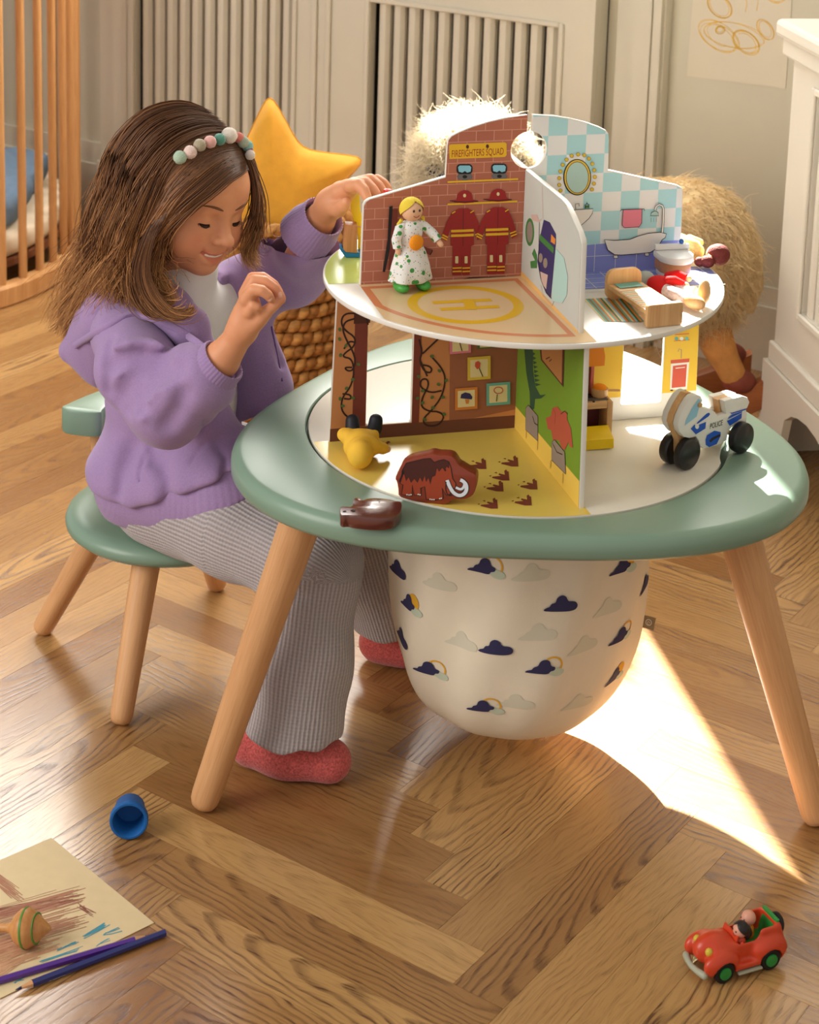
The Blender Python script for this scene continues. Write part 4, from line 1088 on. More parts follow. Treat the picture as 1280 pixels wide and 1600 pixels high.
MB().prism([(-0.0034, LZ1), (-0.2245, LZ1), (-0.2305, LZ0), (-0.0034, LZ0)], -0.003, 0.003, lambda x, y, h: (h, -x, y), rnd=0.0005).build('lower_cross_panel', LACQ, house, smooth=40)
dp = Pr(FWF); P_['grass'] = M_('print_grass_green', (112, 146, 44)); P_['straw'] = M_('print_straw_yellow', (226, 190, 84))
dp.fill([(0.0036, LZ0), (0.2318, LZ0), (0.2240, LZ1), (0.0036, LZ1)], 'grass'); dp.fill([(0.0036, LZ0), (0.2318, LZ0), (0.2305, 0.0375), (0.0036, 0.0345)], 'straw')
E_ = lambda pts: [fw(u, v) for u, v in zD(pts)]
dp.fill(E_([(95, 145), (138, 145), (140, 250), (150, 330), (175, 375), (205, 372), (180, 392), (150, 395), (145, 445), (125, 450), (122, 360), (105, 260)]), 'darkgreen')
for k in range(8): dp.fill(E_([(136 + k * 2, 160 + k * 22), (152 + k * 4, 168 + k * 22), (139 + k * 2, 178 + k * 22)]), 'darkgreen')
dp.fill(E_([(175, 148), (298, 148), (292, 335), (180, 200)]), 'brown'); dp.fill(E_([(183, 148), (288, 148), (284, 318), (187, 197)]), 'tan'); dp.line(E_([(205, 195), (225, 185), (222, 208), (235, 195)]), 0.0012, 'darkbrown')
dp.fill(E_([(205, 490), (230, 480), (238, 440), (262, 432), (280, 455), (310, 460), (312, 500), (330, 540), (340, 640), (325, 632), (318, 610), (300, 650), (285, 640), (270, 600), (240, 600), (232, 550), (215, 545)]), 'dinored')
dp.line(E_([(280, 470), (300, 455), (314, 470)]), 0.0010, 'darkbrown'); dp.line(E_([(240, 440), (255, 470), (250, 520)]), 0.0006, 'darkbrown')
for q, legs in (([(105, 440), (118, 425), (165, 480), (165, 605), (104, 548)], (((108, 550), (106, 590)), ((165, 605), (163, 650)))), ([(236, 610), (250, 598), (300, 660), (305, 770), (235, 700)], (((232, 700), (228, 740)), ((292, 765), (290, 815))))):
    dp.fill(E_(q), 'slate'); dp.line(E_(q), 0.0007, 'darkbrown', True)
    for l in legs: dp.line(E_(list(l)), 0.0012, 'olive')
dp.line(E_([(140, 480), (150, 515), (165, 525)]), 0.0012, 'darkbrown'); dp.line(E_([(240, 615), (262, 660), (290, 672)]), 0.0012, 'darkbrown')
dp.build('dinosaur_wall_print', LFP)
# ---------------------------------------------------------------- toys in the dollhouse
PINE = wood('pale_maple', (224, 184, 132), (200, 152, 98), 0, 0.45, 60, 500)
PINEZ = wood('pale_maple_upright', (222, 182, 130), (196, 148, 96), 2, 0.45, 60, 500)
SKINW = mat('doll_wood_skin', (232, 184, 146), 0.45, 0.35)
BLK = mat('black_lacquer', (24, 23, 24), 0.3, 0.5, var=0.1, vscale=60)
def floral():
    m = mat('floral_doll_cotton', (232, 232, 228), 0.85, 0.15); nt = m.node_tree; b = nt.nodes['Principled BSDF']
    tc = nt.nodes.new('ShaderNodeTexCoord'); col = None; prev = lin((232, 232, 228))
    for sc, cut_, c in ((105, 0.30, (76, 150, 76)), (300, 0.20, (120, 134, 138)), (150, 0.16, (226, 196, 120))):
        v = nt.nodes.new('ShaderNodeTexVoronoi'); v.inputs['Scale'].default_value = sc; nt.links.new(tc.outputs['Object'], v.inputs['Vector'])
        l = nt.nodes.new('ShaderNodeMath'); l.operation = 'LESS_THAN'; l.inputs[1].default_value = cut_; nt.links.new(v.outputs['Distance'], l.inputs[0])
        x = nt.nodes.new('ShaderNodeMix'); x.data_type = 'RGBA'; nt.links.new(l.outputs[0], x.inputs['Factor'])
        if col is None: x.inputs['A'].default_value = prev
        else: nt.links.new(col, x.inputs['A'])
        x.inputs['B'].default_value = lin(c); col = x.outputs['Result']
    nt.links.new(col, b.inputs['Base Color']); return m
FLORAL = floral()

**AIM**
Omit the pictures and give the material again, exactly and in full.

**RESPONSE TO THE EXERCISE**
The Blender Python script for this scene continues. Write part 4, from line 1088 on. More parts follow. Treat the picture as 1280 pixels wide and 1600 pixels high.
MB().prism([(-0.0034, LZ1), (-0.2245, LZ1), (-0.2305, LZ0), (-0.0034, LZ0)], -0.003, 0.003, lambda x, y, h: (h, -x, y), rnd=0.0005).build('lower_cross_panel', LACQ, house, smooth=40)
dp = Pr(FWF); P_['grass'] = M_('print_grass_green', (112, 146, 44)); P_['straw'] = M_('print_straw_yellow', (226, 190, 84))
dp.fill([(0.0036, LZ0), (0.2318, LZ0), (0.2240, LZ1), (0.0036, LZ1)], 'grass'); dp.fill([(0.0036, LZ0), (0.2318, LZ0), (0.2305, 0.0375), (0.0036, 0.0345)], 'straw')
E_ = lambda pts: [fw(u, v) for u, v in zD(pts)]
dp.fill(E_([(95, 145), (138, 145), (140, 250), (150, 330), (175, 375), (205, 372), (180, 392), (150, 395), (145, 445), (125, 450), (122, 360), (105, 260)]), 'darkgreen')
for k in range(8): dp.fill(E_([(136 + k * 2, 160 + k * 22), (152 + k * 4, 168 + k * 22), (139 + k * 2, 178 + k * 22)]), 'darkgreen')
dp.fill(E_([(175, 148), (298, 148), (292, 335), (180, 200)]), 'brown'); dp.fill(E_([(183, 148), (288, 148), (284, 318), (187, 197)]), 'tan'); dp.line(E_([(205, 195), (225, 185), (222, 208), (235, 195)]), 0.0012, 'darkbrown')
dp.fill(E_([(205, 490), (230, 480), (238, 440), (262, 432), (280, 455), (310, 460), (312, 500), (330, 540), (340, 640), (325, 632), (318, 610), (300, 650), (285, 640), (270, 600), (240, 600), (232, 550), (215, 545)]), 'dinored')
dp.line(E_([(280, 470), (300, 455), (314, 470)]), 0.0010, 'darkbrown'); dp.line(E_([(240, 440), (255, 470), (250, 520)]), 0.0006, 'darkbrown')
for q, legs in (([(105, 440), (118, 425), (165, 480), (165, 605), (104, 548)], (((108, 550), (106, 590)), ((165, 605), (163, 650)))), ([(236, 610), (250, 598), (300, 660), (305, 770), (235, 700)], (((232, 700), (228, 740)), ((292, 765), (290, 815))))):
    dp.fill(E_(q), 'slate'); dp.line(E_(q), 0.0007, 'darkbrown', True)
    for l in legs: dp.line(E_(list(l)), 0.0012, 'olive')
dp.line(E_([(140, 480), (150, 515), (165, 525)]), 0.0012, 'darkbrown'); dp.line(E_([(240, 615), (262, 660), (290, 672)]), 0.0012, 'darkbrown')
dp.build('dinosaur_wall_print', LFP)
# ---------------------------------------------------------------- toys in the dollhouse
PINE = wood('pale_maple', (224, 184, 132), (200, 152, 98), 0, 0.45, 60, 500)
PINEZ = wood('pale_maple_upright', (222, 182, 130), (196, 148, 96), 2, 0.45, 60, 500)
SKINW = mat('doll_wood_skin', (232, 184, 146), 0.45, 0.35)
BLK = mat('black_lacquer', (24, 23, 24), 0.3, 0.5, var=0.1, vscale=60)
def floral():
    m = mat('floral_doll_cotton', (232, 232, 228), 0.85, 0.15); nt = m.node_tree; b = nt.nodes['Principled BSDF']
    tc = nt.nodes.new('ShaderNodeTexCoord'); col = None; prev = lin((232, 232, 228))
    for sc, cut_, c in ((105, 0.30, (76, 150, 76)), (300, 0.20, (120, 134, 138)), (150, 0.16, (226, 196, 120))):
        v = nt.nodes.new('ShaderNodeTexVoronoi'); v.inputs['Scale'].default_value = sc; nt.links.new(tc.outputs['Object'], v.inputs['Vector'])
        l = nt.nodes.new('ShaderNodeMath'); l.operation = 'LESS_THAN'; l.inputs[1].default_value = cut_; nt.links.new(v.outputs['Distance'], l.inputs[0])
        x = nt.nodes.new('ShaderNodeMix'); x.data_type = 'RGBA'; nt.links.new(l.outputs[0], x.inputs['Factor'])
        if col is None: x.inputs['A'].default_value = prev
        else: nt.links.new(col, x.inputs['A'])
        x.inputs['B'].default_value = lin(c); col = x.outputs['Result']
    nt.links.new(col, b.inputs['Base Color']); return m
FLORAL = floral()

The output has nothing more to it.